Data items:
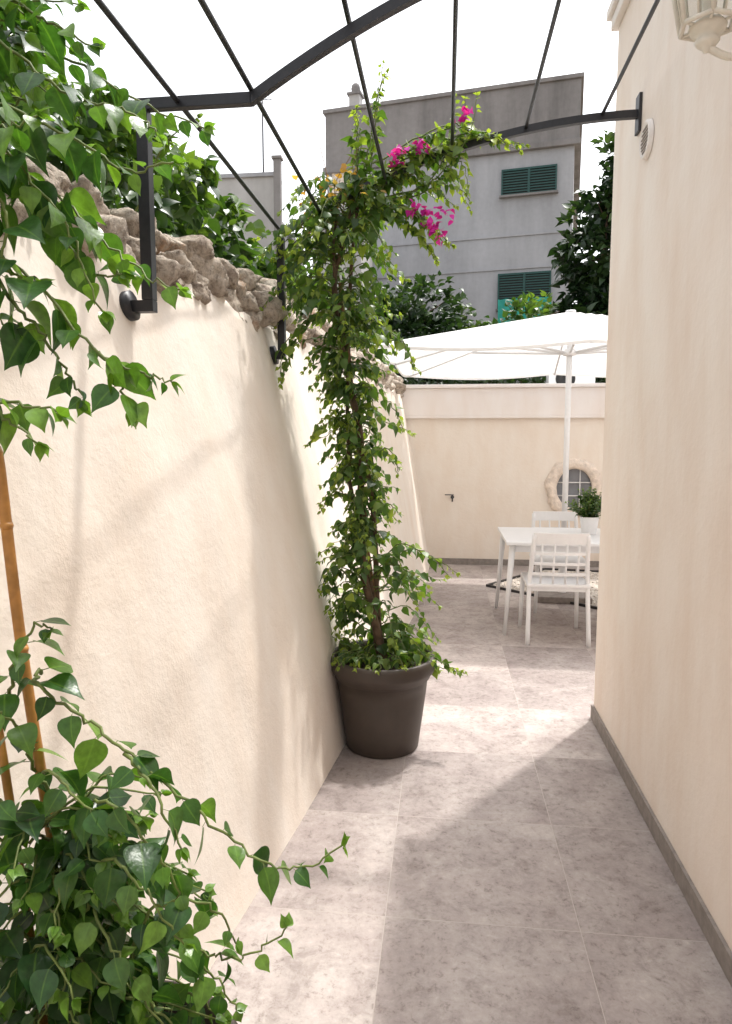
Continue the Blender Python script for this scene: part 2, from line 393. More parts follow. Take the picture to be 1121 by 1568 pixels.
# ---------------------------------------------------------------- pergola
pg=empty('steel_pergola')
def az(X,k): return 2.98-k*(.84-X)**2
for j,(Y,k,xs) in enumerate([(3.31,.173,-.79),(2.05,.225,-.57),(.79,.225,-.57),(-.47,.225,-.57),(-1.73,.225,-.57)]):
    pts=[(xs+(.838-xs)*i/24,Y,az(xs+(.838-xs)*i/24,k)) for i in range(25)]
    V=[];F=[]
    for p in pts:
        for dy,dz in ((-.013,-.016),(.013,-.016),(.013,.016),(-.013,.016)): V.append((p[0],p[1]+dy,p[2]+dz))
    for i in range(24):
        for q in range(4): F.append((i*4+q,i*4+(q+1)%4,(i+1)*4+(q+1)%4,(i+1)*4+q))
    F+=[(0,1,2,3),(99,98,97,96)]
    mesh_obj('arch_%d'%j,V,F,M_black,pg)
    px=-.79 if j==0 else -.90
    if j>0:
        zz=az(-.57,k); box('flat_%d'%j,(px-.018,Y-.013,zz-.016),(-.571,Y+.013,zz+.016),M_black,pg,.002)
        zt=zz+.0
    else: zt=az(-.79,k)
    box('post_%d'%j,(px-.0175,Y-.0175,1.97),(px+.0175,Y+.0175,zt-.017),M_black,pg,.002)
    wx=wall_x(Y,1.99)
    box('foot_arm_%d'%j,(wx-.02,Y-.0175,1.935),(px+.0175,Y+.0175,1.969),M_black,pg,.002)
    o=lathe('wall_flange_%d'%j,[(0,.012),(.045,.012),(.045,-.03),(0,-.03)],M_black,pg,24)
    o.rotation_euler=(0,math.radians(80),0); o.location=(wx+.012,Y,1.955)
    box('wall_plate_%d'%j,(.828,Y-.03,2.90),(.8415,Y+.03,3.06),M_black,pg,.002)
for i,(X,Z) in enumerate([(-.79,2.535),(-.57,2.535),(-.285,2.73),(.017,2.87),(.346,2.945),(.678,2.985)]):
    tube('rod_%d'%i,[(X,-2,Z),(X,3.32,Z+(.03 if i==1 else 0))],.008,M_black,pg,8)

wv=empty('wall_vent',(.84,3.156,2.81)); wv.rotation_euler=(0,math.radians(-90),0)
lathe('rim',[(0,.012),(.058,.012),(.066,.02),(.075,.016),(.078,0)],M_trim,wv,40)
for i in range(7):
    yy=-.045+.015*i; h=math.sqrt(.056**2-yy*yy); box('slat_%d'%i,(yy-.0025,-h,.0125),(yy+.0025,h,.0165),M_base,wv)

# lantern
M_glass,nt,b=newmat('lantern_glass'); b.inputs['Base Color'].default_value=(.9,.92,.9,1); b.inputs['Roughness'].default_value=.08; b.inputs['Transmission Weight'].default_value=.95; b.inputs['IOR'].default_value=1.1
v_=coords(nt); nn=noise_node(nt,40,2,.5,v_); bump(nt,nn.outputs[0],b,.1,.002)
ln=empty('wall_lantern',(.63,1.88,2.56))
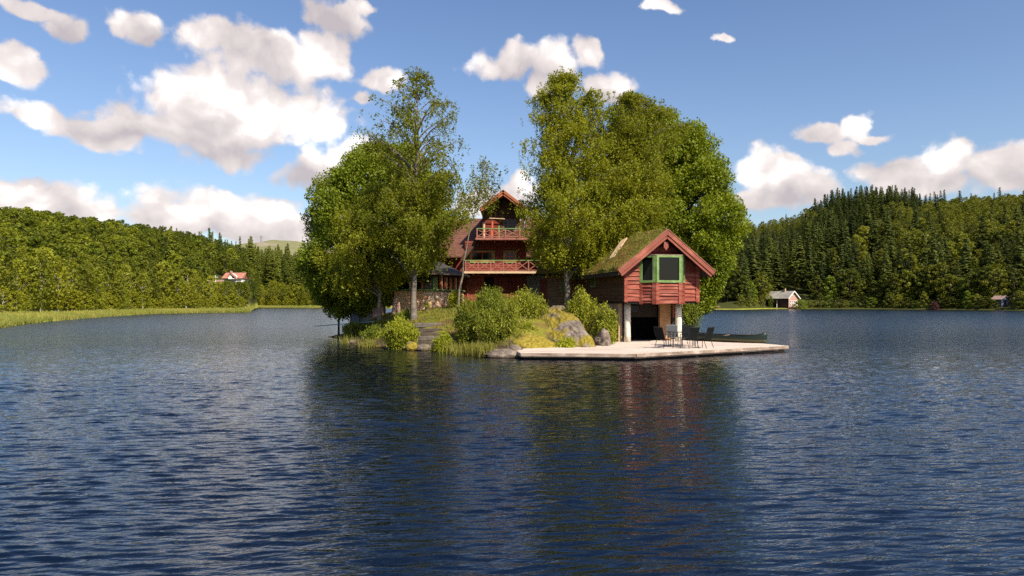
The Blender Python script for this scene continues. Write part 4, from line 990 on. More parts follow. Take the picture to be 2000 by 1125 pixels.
# ------------------------------------------------------------------ veranda with hipped slate roof
def veranda():
    Y = 49.0; s = Y/FP; x0 = X(770, Y); z0 = 2.0
    E = empty('glazed_veranda', (x0, Y, z0), 0, 'low glazed veranda with green posts, stone base and dark slate roof left of the house', 'veranda')
    L1 = X(852, Y)-x0; x2 = X(899, 51.2)-x0; zz = lambda py: HC+(HY-py)*s-z0
    foot = [(0,0),(L1,0),(x2,2.2),(x2,6),(0,6)]
    zs = zz(567.5); zt = zz(541)
    mb = MB(); mb.prism([(x,y,-.3) for x,y in foot], (0,0,zs+.3-.04)); mb.build('stone_base', MT['stone'], E)
    mb = MB(); mb.prism([(x,y,zs) for x,y in ((-.12,-.14),(L1+.06,-.14),(x2+.12,2.13),(x2+.12,6),(-.12,6))], (0,0,.09)); mb.build('sill', MT['green'], E)
    mb = MB(); mb.prism([(x*.97+.03,y*.97+.12,zs+.09) for x,y in foot], (0,0,zt-zs-.09)); mb.build('glazing', MT['glass'], E)
    mb = MB(); mb.prism([(x,y,zt) for x,y in foot], (0,0,.22)); mb.build('top_beam', MT['brown'], E)
    d = Vector((x2-L1,2.2,0)); Ld = d.length; d.normalize()
    def post(p, w, m_, dd=d): 
        o = MB().box(-w/2,w/2,-.07,.07,zs+.09,zt); q = o.build('post', m_, E); q.location = (p[0],p[1],0); q.rotation_euler = (0,0,math.atan2(dd.y,dd.x))
    ex = Vector((1,0,0))
    for px, w, m_ in ((773,.2,'green'),(801,.13,'cream'),(825,.14,'orange')): post((X(px, Y)-x0, .02), w, MT[m_], ex)
    post((L1-.05,.0), .32, MT['green'], ex)
    for i in range(1, 6):
        p = Vector((L1,0,0))+d*Ld*(i/5.05); post((p.x+.02,p.y-.02), .12, MT['green'] if i in (3,) else MT['cream'])
        p2 = p-d*.14; post((p2.x+.02,p2.y-.0), .10, MT['wframe'])
    # hipped roof: fan of slate planes
    apex = Vector((L1*.72, 4.6, zz(497)))
    ev = [(-.5,-.55),(L1+.25,-.55),(x2+.55,1.9),(x2+.5,6.3),(-.5,6.3)]; ez = zz(534)
    mb = MB(); vs = [Vector((x,y,ez)) for x,y in ev]; top0 = Vector((.8,4.6,apex.z))
    V = vs+[top0, apex]; lowv = [v-Vector((0,0,.1)) for v in vs]; V += lowv
    F = [(0,1,6,5),(1,2,6),(2,3,6),(3,4,5,6),(4,0,5),(11,10,9,8,7)]+[(i,7+i,7+(i+1)%5,(i+1)%5) for i in range(5)]
    mb.add(V, F); mb.build('roof', MT['slate'], E)
    mb = MB(); [mb.beam(vs[i]+Vector((0,0,-.04)), vs[i+1]+Vector((0,0,-.04)), .07, .12) for i in (0,1)]; mb.build('eave_board', MT['wood'], E)
veranda()

# ------------------------------------------------------------------ turf-roofed link wing behind the birches
def wing():
    rng = np.random.default_rng(8); x0, y0 = 2.25, 45.2; z0 = 2.0
    E = empty('turf_roof_cabin', (x0, y0, z0), R(-12), 'low log-clad cabin with turf roof behind the birch trunks, joining house and boathouse', 'cabin')
    L, B, Hh = 4.6, 4.5, 2.25
    MB().box(0,L,0,B,-.3,Hh).build('wall', MT['logs'], E)
    s = MB(); siding(s, (0,-.01), (1,0), L, 0, Hh, .2, rng, holes=[(1.75,2.55,0,2.0)], th=.05); s.build('siding', MT['logs'], E)
    d = MB(); d.box(1.78,2.52,-.04,.01,0,1.97); d.build('door', MT['orange'], E)
    MB().box(-.09,.06,-.09,.03,-.3,Hh).build('corner_board', MT['dred'], E)
    MB().box(L-1.3,L-1.15,-.1,-.0,-.2,Hh).build('post', MT['wood'], E)
    window(E, (.95,-.03), (1,0), .55, 1.1, 1.75, .07, MT['green'], 1, 1)
    r = MB(); r.prism([(-.5,-.7,Hh+.05),(-.5,B/2,Hh+1.9),(-.5,B+.5,Hh+.05),(-.5,B+.5,Hh-.08),(-.5,-.7,Hh-.08)], (L+.7,0,0)); r.build('roof', MT['dark'], E)
    ni, nj = 60, 50; U, V_ = np.meshgrid(np.linspace(0,1,ni), np.linspace(0,1,nj), indexing='ij')
    xx = -.55+(L+.8)*U; yy = -.78+(B+1.4)*V_; zz = Hh+.1+1.85*(1-np.abs(yy-B/2)/(B/2+.7))
    ed = np.clip(np.minimum(np.minimum(U,1-U)*25, np.minimum(V_,1-V_)*25), 0, 1)
    zz = zz+(.12+.12*fbm(xx,yy,1.2,4,12))*ed-.06*(1-ed)
    F = np.arange(ni*nj).reshape(ni,nj); Fq = np.stack([F[:-1,:-1],F[1:,:-1],F[1:,1:],F[:-1,1:]],-1).reshape(-1,4)
    link_mesh('turf', np_mesh('turf', np.stack([xx,yy,zz],-1).reshape(-1,3), Fq, [MT['turf']], smooth=True), E)
    k = rng.integers(0, ni*nj, 6000); C = np.stack([xx.ravel()[k], yy.ravel()[k], zz.ravel()[k]+.03],1)
    Vg, Fg = leaves(C, .06, rng, .22, up=(0,0,1.0)); gr = link_mesh('roof_grass', np_mesh('roof_grass', Vg, Fg, [F_['tuft']], tint=rng.random(len(Fg))), E); gr['kind'] = 'stuff'
wing()

# ------------------------------------------------------------------ shed and pieces at the left end of the island
def left_bits():
    Y = 47.5; s = Y/FP
    E = empty('lakeside_shed', (X(686,Y), Y, 1.0), R(6), 'small grey shed with pinkish stone wall half hidden under the left tree', 'shed')
    zz = lambda py: HC+(HY-py)*s-1.0; xx = lambda px: (px-686)*s
    MB().box(0, xx(701), 0, 2.5, -.3, zz(573)).build('panel_wall', MT['shedw'], E)
    MB().box(xx(701), xx(727), .25, 2.5, -.3, zz(582)).build('wall', MT['grey'], E)
    MB().box(xx(727), xx(747), .1, 2.5, -.3, zz(594)).build('stone_wall', MT['pinkst'], E)
    MB().box(-.2, xx(728), -.25, 2.8, zz(573), zz(570.5)).build('roof', MT['dark'], E)
    Yb = 49.2; s2 = Yb/FP
    E = empty('timber_balcony', (X(652,Yb), Yb, 1.6), 0, 'dark red timber balcony jutting over the water under the left tree', 'balcony')
    zz = lambda py: HC+(HY-py)*s2-1.6; xx = lambda px: (px-652)*s2
    MB().box(0, xx(690), 0, 2, zz(590), zz(587)).build('floor', MT['dark'], E)
    MB().box(0.02, xx(690), 0.02, .08, zz(586.9), zz(571)).build('parapet', MT['dred'], E)
    MB().box(-.1, xx(690), -.06, .14, zz(571), zz(569)).build('handrail', MT['wood'], E)
    MB().box(0.02, .22, -.03, .015, zz(586), zz(572)).build('post', MT['cream'], E)
    for x in (.3, 1.2): MB().beam((x,.2,zz(590)),(x,.2,-2.4), .12, .12, up=(0,1,0)).build('support', MT['dark'], E)
    p = MB(); a = (X(617,47.2),47.2,Z(637,47.2)); b = (X(736,44.5),44.5,Z(627.5,44.5)); p.beam(a, b, .32, .05)
    o = p.build('gangplank', MT['blue']); tag(o, 'long thin pale blue plank reaching from the left bank out over the water', 'plank')
    # leaning stone posts and pot by the veranda
    for i, (px, lean, lab) in enumerate(((769,.10,'leaning pinkish stone post left of the veranda wall'),(778,-.04,'shorter stone post standing against the veranda wall'))):
        Yp = 46.6; z = iz(X(px,Yp),Yp); p = MB(); p.tube([(0,0,-.2),(lean*.4,0,.4),(lean,0,1.1-.25*i)], [.17,.15,.13], 7); o = p.build('stone_post', MT['pinkst']); o.location = (X(px,Yp),Yp,z); tag(o, lab, 'stone post')
    Yp = 46.5; z = iz(X(834,Yp),Yp); E = empty('potted_plant', (X(834,Yp),Yp,z), 0, 'small potted plant on the lawn before the veranda', 'plant pot')
    MB().tube([(0,0,-.02),(0,0,.25)], [.1,.14], 12).build('pot', MT['plant_pot'], E)
    rng = np.random.default_rng(3); C = rng.normal(size=(160,3))*[.1,.1,.1]+[0,0,.42]; V, F = leaves(C, .05, rng); link_mesh('foliage', np_mesh('foliage', V, F, [F_['yshrub']], tint=rng.random(len(F))), E)
left_bits()

# ------------------------------------------------------------------ shrubs
def shrub(name, label, px0, px1, pyb, pyt, Y, mat, seed, dens=1.0, group=None, up=.8, size=.05, depth=None, zb=None):
    rng = np.random.default_rng(seed); s = Y/FP; x = X((px0+px1)/2, Y); w = (px1-px0)*s/2; zt = Z(pyt, Y)
    z0 = iz(x, Y) if zb is None else zb; z0 = min(z0, Z(pyb, Y)) if zb is None else z0; h = zt-z0; dp = depth or w*.85
    root = empty(name, (x, Y, z0), 0, label, 'shrub', group)
    lines = []; pts = []
    nst = int(105*dens*max(.5, w))
    for i in range(nst):
        if i % 9 == 0: cph, crr, ch = rng.random()*6.283, rng.random()**.5*.85, rng.uniform(.72, 1.12)
        ph = cph+rng.normal()*.35; rr = float(np.clip(crr+rng.normal()*.13, 0, 1.05))
        bx_, by_ = rr*.35*w*math.cos(ph), rr*.35*dp*math.sin(ph); tx, ty = rr*w*math.cos(ph), rr*dp*math.sin(ph)
        ht = h*(1-.38*rr**2)*ch*rng.uniform(.8, 1.06); c = curve((bx_,by_,-.1),(tx,ty,ht), rng, 6, .12, .08)
        lines.append((c, np.linspace(.016,.004,6))); k = int(95*(.5+h/3)); u = rng.random(k)**.75*5; i0 = np.minimum(u.astype(int), 4)
        q = c[i0]+(c[i0+1]-c[i0])*(u-i0)[:,None]; sp = .07+.11*(1-u/5)
        pts.append(q+rng.normal(size=(k,3))*sp[:,None])
    C = np.concatenate(pts); V, F = leaves(C, size, rng, .38, up=(0,0,up)); V2, F2 = tubes_np(lines, 4)
    link_mesh('stems', np_mesh('stems', V2, F2, [MT['bark']]), root)
    link_mesh('foliage', np_mesh('foliage', V, F, [mat], tint=rng.random(len(F))), root)
G = 'shrubs along the island shore'
shrub('shrub', 'bright yellow green shrub at the waterline below the tall left birch', 742, 820, 683, 618, 35.2, F_['yshrub'], 1, 1.1, G)
shrub('shrub', 'small light green bush at the water right of the steps', 847, 884, 688, 652, 33.3, F_['yshrub'], 2, 1.2, G, up=.3)
shrub('shrub', 'broad olive shrub, left one of the big clump before the house', 866, 958, 686, 584, 34.4, F_['shrub'], 3, 1.1, G)
shrub('shrub', 'olive shrub with brownish tips in the middle front of the big clump', 922, 1030, 692, 590, 33.0, F_['shrub'], 4, 1.1, G)
shrub('shrub', 'dark green shrub, topmost of the big clump under the balcony', 915, 1000, 640, 562, 38.5, F_['shrubd'], 5, 1.1, G)
shrub('shrub', 'tall yellow olive shrub, right one of the big clump beside the rock', 975, 1084, 656, 568, 36.2, F_['shrub'], 6, 1.2, G)
shrub('shrub', 'low shrub at the left foot of the granite outcrop', 1000, 1052, 672, 625, 34.0, F_['shrub'], 7, .9, G)
shrub('shrub', 'upright yellow green shrub on top of the outcrop before the birch trunks', 1102, 1176, 650, 566, 36.0, F_['shrub'], 8, 1.2, G)
shrub('shrub', 'drooping green shrub left of the boathouse pillar', 1146, 1210, 690, 592, 34.8, F_['shrub'], 9, 1.2, G)
shrub('shrub', 'tiny green bush at the foot of the outcrop beside the deck edge', 1092, 1124, 684, 664, 32.2, F_['yshrub'], 10, 1.0, G, zb=.2)
shrub('shrub', 'light green plant against the right end of the veranda', 876, 906, 596, 566, 47.3, F_['yshrub'], 12, 1.0, G)
shrub('shrub', 'dark brush under the left tree above the water', 664, 720, 660, 628, 44.4, F_['shrubd'], 13, .8, G)
shrub('shrub', 'brown green brush left of the bright yellow green shrub', 700, 752, 672, 632, 40.0, F_['shrubd'], 14, .8, G)
shrub('shrub', 'dark green bush beneath the tall left birch trunk', 770, 815, 640, 605, 41.0, F_['shrubd'], 15, .8, G)
shrub('shrub', 'leafy bush at the water right of the boathouse pillar', 1330, 1372, 636, 585, 44.5, F_['shrubd'], 16, 1.0, G, zb=.3)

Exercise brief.
Search the lines for the string "Take" and copy every line that has it.

Output of the task.
Continue the Blender Python script for this scene: part 2, from line 393. More parts follow. Take the picture to be 1121 by 1568 pixels.
The Blender Python script for this scene continues. Write part 4, from line 990 on. More parts follow. Take the picture to be 2000 by 1125 pixels.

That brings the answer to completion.